YOUR GOAL:
Copy every line of the data in which the word "pixels" occurs.

RECORDED DATA:
*****
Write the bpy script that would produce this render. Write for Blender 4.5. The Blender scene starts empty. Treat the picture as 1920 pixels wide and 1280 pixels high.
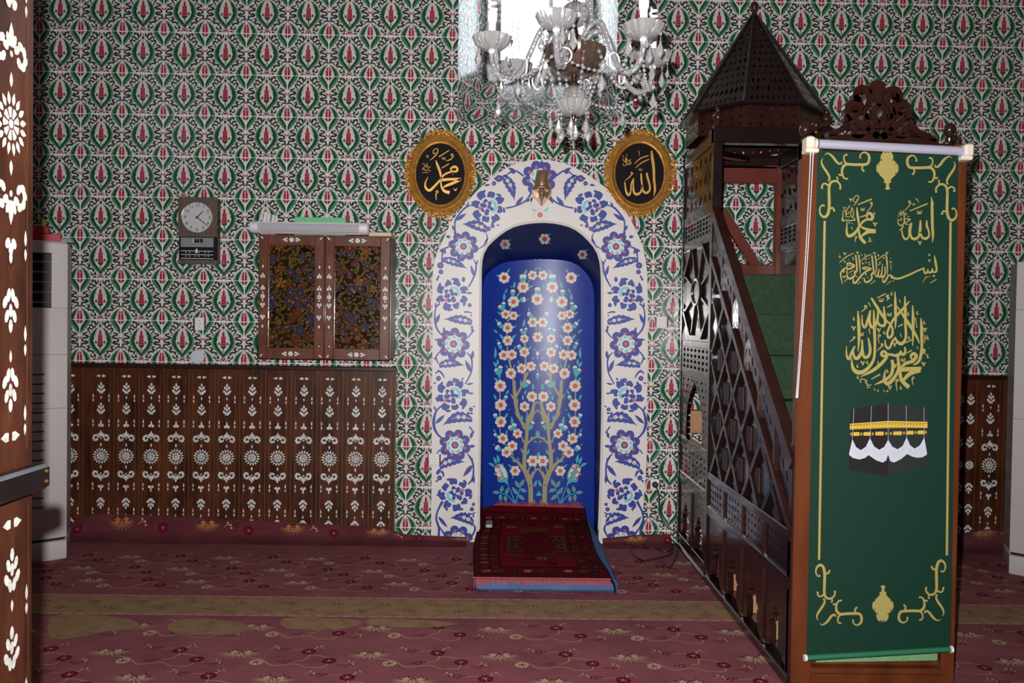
import bpy, math, random
import numpy as np
from mathutils import Vector, Matrix

C = bpy.context.scene.collection
PI = math.pi

# ------------------------------------------------------------------ camera
F_PX = 1550.0                      # focal length in pixels of the 1920x1280 frame
CAM_Y, CAM_H = -5.0737, 1.335
YAW, PITCH, ROLL = .010, .020, .0148


def rot3(yaw, pitch, roll):
    cy, sy, cp, sp, cr, sr = math.cos(yaw), math.sin(yaw), math.cos(pitch), math.sin(pitch), math.cos(roll), math.sin(roll)
    Ry = np.array([[cy, 0, -sy], [0, 1, 0], [sy, 0, cy]])
    Rp = np.array([[1, 0, 0], [0, cp, -sp], [0, sp, cp]])
    Rr = np.array([[cr, -sr, 0], [sr, cr, 0], [0, 0, 1]])
    return Rr @ Rp @ Ry


R3 = rot3(YAW, PITCH, ROLL)


def wv(r):                         # (right, down, forward) -> world
    return Vector((r[0], r[2], -r[1]))


cam_data = bpy.data.cameras.new('camera')
cam_data.sensor_fit = 'HORIZONTAL'
cam_data.sensor_width = 36
cam_data.lens = F_PX * 36 / 1920
cam = bpy.data.objects.new('camera', cam_data)
C.objects.link(cam)
ax, ay, az = wv(R3[0]), -wv(R3[1]), -wv(R3[2])
M = Matrix(((ax.x, ay.x, az.x, 0), (ax.y, ay.y, az.y, CAM_Y), (ax.z, ay.z, az.z, CAM_H), (0, 0, 0, 1)))
cam.matrix_world = M
cam_data.clip_start = .02
bpy.context.scene.camera = cam

# ------------------------------------------------------------------ daylight, flash, exposure
world = bpy.data.worlds.new('sky')
bpy.context.scene.world = world
world.use_nodes = True
bg = world.node_tree.nodes['Background']
bg.inputs['Color'].default_value = (.80, .90, 1.0, 1)
bg.inputs['Strength'].default_value = 12.0


def area(name, loc, target, size, watts, color=(1, 1, 1), shape='DISK', size_y=None):
    d = bpy.data.lights.new(name, 'AREA')
    d.shape, d.size, d.energy, d.color = shape, size, watts, color
    if size_y:
        d.size_y = size_y
    o = bpy.data.objects.new(name, d)
    C.objects.link(o)
    o.location = loc
    o.rotation_euler = (Vector(target) - Vector(loc)).to_track_quat('-Z', 'Y').to_euler()
    return o


flash = area('camera_flash', (-.048, CAM_Y + .02, CAM_H + .105), (.05, 0, CAM_H + .1), .028, 125, (1, .975, .965))
flash.data.spread = math.radians(150)
# added soft fill, as if from unseen windows behind the photographer and at left
area('daylight_fill', (.6, -6.3, 2.6), (.3, 0, 1.4), 2.2, .8, (.90, .95, 1.0), 'RECTANGLE', 1.3)
area('daylight_fill', (-2.95, -1.9, 3.0), (-2.2, 0, 2.6), .8, 1.2, (.72, .84, 1.0), 'RECTANGLE', 1.0)
vs = bpy.context.scene.view_settings
bpy.context.scene.display_settings.display_device = 'sRGB'
vs.view_transform = 'Standard'
vs.look = 'None'
vs.gamma = 1
vs.use_curve_mapping = False
vs.exposure = 0.0

# ------------------------------------------------------------------ helpers: photograph pixel -> a point on a real plane


def ray(px, py):
    d = R3.T @ np.array([(px - 960) / F_PX, (py - 640) / F_PX, 1.0])
    return d[0], d[2], -d[1]


def on_y(px, py, Y=0.0):
    x, y, z = ray(px, py)
    t = (Y - CAM_Y) / y
    return (x * t, Y, CAM_H + z * t)


def on_x(px, py, X):
    x, y, z = ray(px, py)
    t = X / x
    return (X, CAM_Y + y * t, CAM_H + z * t)


def on_z(px, py, Z=0.0):
    x, y, z = ray(px, py)
    t = (Z - CAM_H) / z
    return (x * t, CAM_Y + y * t, Z)


# ------------------------------------------------------------------ materials
def lin(c):
    c = c / 255.0
    return c / 12.92 if c <= .04045 else ((c + .055) / 1.055) ** 2.4


def rgb(r, g, b):
    return (lin(r), lin(g), lin(b), 1)


def setin(b, name, v):
    if name in b.inputs:
        b.inputs[name].default_value = v


MATS = {}


def mat(name, col, rough=.5, metal=0.0, noise=0.0, nscale=8.0, stretch=(1, 1, 1), bump=0.0, bscale=60.0,
        spec=.5, trans=0.0, ior=1.45, coat=0.0, emit=None, estr=0.0, sheen=0.0, col2=None):
    if name in MATS:
        return MATS[name]
    m = bpy.data.materials.new(name)
    m.use_nodes = True
    nt = m.node_tree
    b = nt.nodes['Principled BSDF']
    c = rgb(*col)
    setin(b, 'Base Color', c)
    setin(b, 'Roughness', rough)
    setin(b, 'Metallic', metal)
    setin(b, 'Specular IOR Level', spec)
    setin(b, 'Transmission Weight', trans)
    setin(b, 'IOR', ior)
    setin(b, 'Coat Weight', coat)
    setin(b, 'Coat Roughness', .08)
    setin(b, 'Sheen Weight', sheen)
    if emit:
        setin(b, 'Emission Color', rgb(*emit))
        setin(b, 'Emission Strength', estr)
    if noise > 0 or bump > 0 or col2:
        tc = nt.nodes.new('ShaderNodeTexCoord')
        mp = nt.nodes.new('ShaderNodeMapping')
        mp.inputs['Scale'].default_value = stretch
        nt.links.new(tc.outputs['Object'], mp.inputs['Vector'])
    if noise > 0 or col2:
        n = nt.nodes.new('ShaderNodeTexNoise')
        n.inputs['Scale'].default_value = nscale
        n.inputs['Detail'].default_value = 6
        n.inputs['Roughness'].default_value = .62
        nt.links.new(mp.outputs['Vector'], n.inputs['Vector'])
        cr = nt.nodes.new('ShaderNodeValToRGB')
        cr.color_ramp.elements[0].position = .32
        cr.color_ramp.elements[1].position = .68
        if col2:
            c2 = rgb(*col2)
            cr.color_ramp.elements[0].color = c
            cr.color_ramp.elements[1].color = c2
        else:
            cr.color_ramp.elements[0].color = tuple(x * (1 - noise) for x in c[:3]) + (1,)
            cr.color_ramp.elements[1].color = tuple(min(1, x * (1 + noise)) for x in c[:3]) + (1,)
        nt.links.new(n.outputs['Fac'], cr.inputs['Fac'])
        nt.links.new(cr.outputs['Color'], b.inputs['Base Color'])
    if bump > 0:
        n2 = nt.nodes.new('ShaderNodeTexNoise')
        n2.inputs['Scale'].default_value = bscale
        n2.inputs['Detail'].default_value = 3
        nt.links.new(mp.outputs['Vector'], n2.inputs['Vector'])
        bp = nt.nodes.new('ShaderNodeBump')
        bp.inputs['Strength'].default_value = bump
        bp.inputs['Distance'].default_value = .004
        nt.links.new(n2.outputs['Fac'], bp.inputs['Height'])
        nt.links.new(bp.outputs['Normal'], b.inputs['Normal'])
    MATS[name] = m
    return m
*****
TASK RESULT:
Write the bpy script that would produce this render. Write for Blender 4.5. The Blender scene starts empty. Treat the picture as 1920 pixels wide and 1280 pixels high.
F_PX = 1550.0                      # focal length in pixels of the 1920x1280 frame